I guess I got off topic, but I just had to share.

All the cash registers I’ve ever worked around Chicago or SF were ones on the right. Just like how we write numbers.

The ones I work with have the ones on the right, then the fives, tens, twenties, and an empty slot for anything else bigger or odd (like a coupon) that comes along.

Exactly. I’ve been a cashier for a major retailer for over 20 years, in several different locations, and each store was set up slighly different. In the ones where the customer was on our left, the money is small>large, and vice-versa when the customers are on the right.

When I worked retail, my large bills were on the left. Years later, when I was a change cart attendant in a casino, I arranged my till the same way.

With a cart that people walk up to willy-nilly, of course, you’ll never be in a position where your large denominations will be farthest from the guest, but arranging the bills this way just seemed to me to be natural somehow. And it worked.

Well, it worked for me, but YMMV.

I’ve worked in retail and restaurants and in a credit union in three different states over the last 30 years and the ones have always been on the right, with the last space on the left for the bundle of extra ones (with the large bills hidden underneath) and for the rolls of coins. $2 bills get given out to the next person as quickly as possible, and half-dollar/dollar coins get tossed in with the rolls of coins until they are also given away quickly.

I think I might have figured it out.
In my earlier years, when cashiers would actually count your change back to you. ahem…we would arrange our drawers smallest to largest, from LEFT to RIGHT.

We read and count from LEFT to RIGHT.

So if the amount due was let’s say, $9.46 and you had to break a twenty for example, you would start from the pennies on the LEFT and work your way up to the RIGHT.
You might say, “$9.46 out of twenty.” From the LEFT you count backwards starting with the pennies, “…47, 48, 49, 50.” Then to the nickles, “…55, 60.”
Then to the dimes, " 70, 80, 90, $10.00" [depending on the selection of coins available in your drawer. But it’s counted backwards - to the customer - as a courtesy and convenience to the customer.] You might do, 47, 48, 49, 50, then right to the [2] quarters. “and 50 makes ten.”
Then the bills, starting from LEFT to RIGHT, the ones, “…11, 12, 13, 14, 15, and five [five dollar bill] makes twenty.”
Make sense?

Fast forward to registers that do the math for you.

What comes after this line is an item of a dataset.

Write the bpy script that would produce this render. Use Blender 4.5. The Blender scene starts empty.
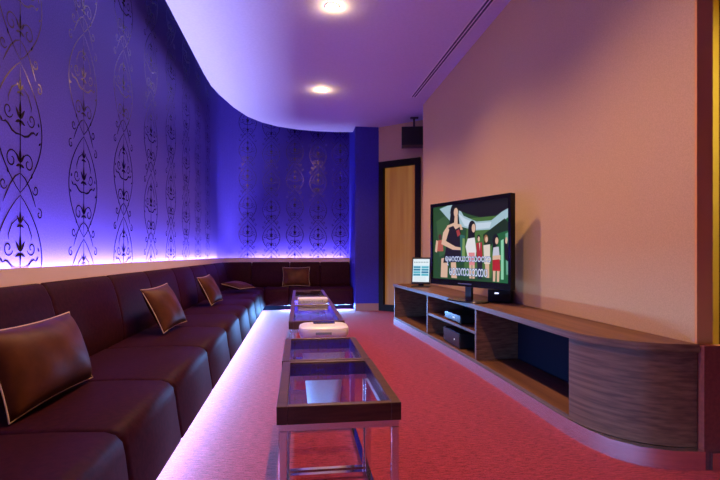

“$9.46 is your total, and $10.54 is your change [out of a twenty]- have a nice day!” As they pull cash from LEFT to RIGHT, starting with the largest denominations, the 10, then 2 quarters, finishing with 4 pennies. As we would normally WRITE a number or a cash amount. And PLOP, a handful of “something” gets dumped in your hand, usually cash is crumpled and not even FACED. Hence, how drawers might “seem” to be set up “backwards” to a person operating under a previous generation’s “cash handling” protocols.

Have a nice day!

Store cashier here. Large on the left, small on the right. I think it’s a right-handed thing, and I am glad of it, having a disabled left hand.

Large on the left. Bills and coins.

This matches the order of Hindu-Arabic numbers and that helps quite a bit in learning and using the system.

Also, you do NOT give the customers the big stuff first. You start with pennies and count out loud up to the amount the customer just handed you. In addition to being clearer and less prone to error, you don’t have the idiocy of the clerk trying to put coins on top of bills.

$1234

That’s One thousand. two hundreds, three 10’s and 4 ones.